EU統計局ユーロスタットが5日発表したユーロ圏の2015年12月のインフレ率(速報値)は前年同月比0.2%となり、前月と同水準だった。物価の上昇は3カ月連続。ただ、予想の0.3%を下回り、依然として欧州中央銀行(ECB)が目標とする2%程度を大きく割り込んでいる。
分野別ではエネルギーがマイナス5.9%だった。下げ幅は前月の7.3%から縮小したものの、原油安で下落が続いている。工業製品は0.5%、サービスは1.1%の幅で上昇した。価格変動が激しいエネルギー、食品・アルコール・たばこを除いた基礎インフレ率は前月と同水準の0.9%となった。

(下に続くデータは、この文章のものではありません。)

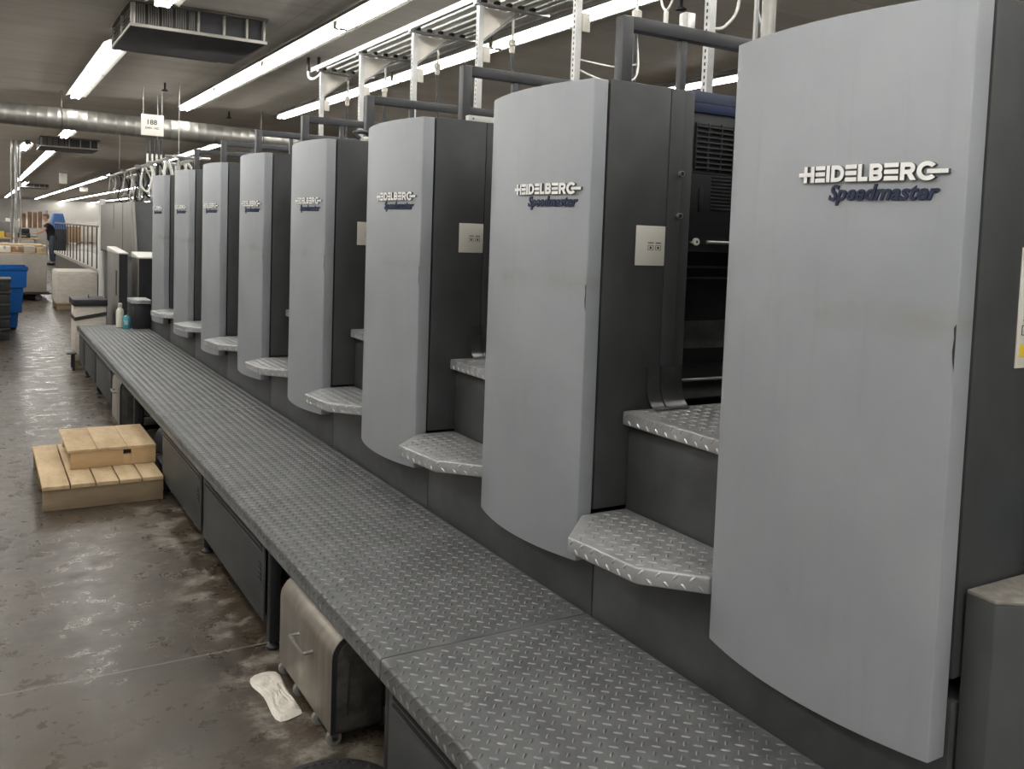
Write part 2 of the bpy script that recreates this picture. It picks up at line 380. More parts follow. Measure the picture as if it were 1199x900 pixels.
# white badge: letters as strokes in units of letter height
def logo():
    q = []          # list of quads (4 uv points) as strips
    t = .25
    def rect(x0, x1, y0, y1, n=1):
        for i in range(n):
            a = x0 + (x1 - x0) * i / n; c = x0 + (x1 - x0) * (i + 1) / n
            q.append([(a, y0), (c, y0), (c, y1), (a, y1)])
    def arcs(cx_, cy_, ro, a0, a1, n=10, rx=1.):
        for i in range(n):
            p = [math.radians(a0 + (a1 - a0) * (i + k) / n) for k in (0, 1)]
            q.append([(cx_ + rx * (ro - t) * math.cos(p[0]), cy_ + (ro - t) * math.sin(p[0])), (cx_ + rx * ro * math.cos(p[0]), cy_ + ro * math.sin(p[0])),
                      (cx_ + rx * ro * math.cos(p[1]), cy_ + ro * math.sin(p[1])), (cx_ + rx * (ro - t) * math.cos(p[1]), cy_ + (ro - t) * math.sin(p[1]))])
    def E(x, w):
        for y in (0, .375, .75): rect(x, x + w, y, y + t)
    rect(0, .42, .375, .625); rect(.42, .69, 0, 1); rect(.69, 1.0, .375, .625); rect(1.0, 1.27, 0, 1)
    E(1.35, .76); rect(2.2, 2.46, 0, 1)
    rect(2.56, 2.82, 0, 1); rect(2.82, 3.0, .75, 1); rect(2.82, 3.0, 0, t); arcs(3.0, .5, .5, -90, 90)
    E(3.58, .78); rect(4.44, 4.7, 0, 1); rect(4.7, 5.1, 0, t)
    rect(5.2, 5.46, 0, 1)
    for yy, r in ((.3, .3), (.7, .3)):
        arcs(5.72, yy, r, -90, 90)
    rect(5.46, 5.72, .75, 1); rect(5.46, 5.72, 0, t); rect(5.46, 5.72, .375, .625)
    E(6.12, .86)
    rect(7.08, 7.34, 0, 1); rect(7.34, 7.6, .75, 1); rect(7.34, 7.6, .34, .58); arcs(7.6, .67, .33, -90, 90)
    q.append([(7.42, .42), (7.74, .42), (8.0, 0), (7.68, 0)])
    arcs(8.60, .5, .54, 40, 320, 18, 1.08); rect(8.58, 9.72, .36, .6)
    return q, 9.72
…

ECBは12月、デフレ回避策として追加の金融緩和を決め、国債などを買い取る量的緩和の実施期間を17年3月まで6カ月延長したほか、民間金融機関が手元資金をECBに預け入れる際の金利(中銀預金金利)のマイナス幅を0.2%から0.3%に拡大した。しかし、予想されていた国債買い取り規模の拡大は見送られ、マイナス金利の拡大幅も予想を下回ったことから、市場では失望感が広がった。インフレ率が12月も低水準にとどまったことで、追加緩和を求める圧力が強まりそうだ。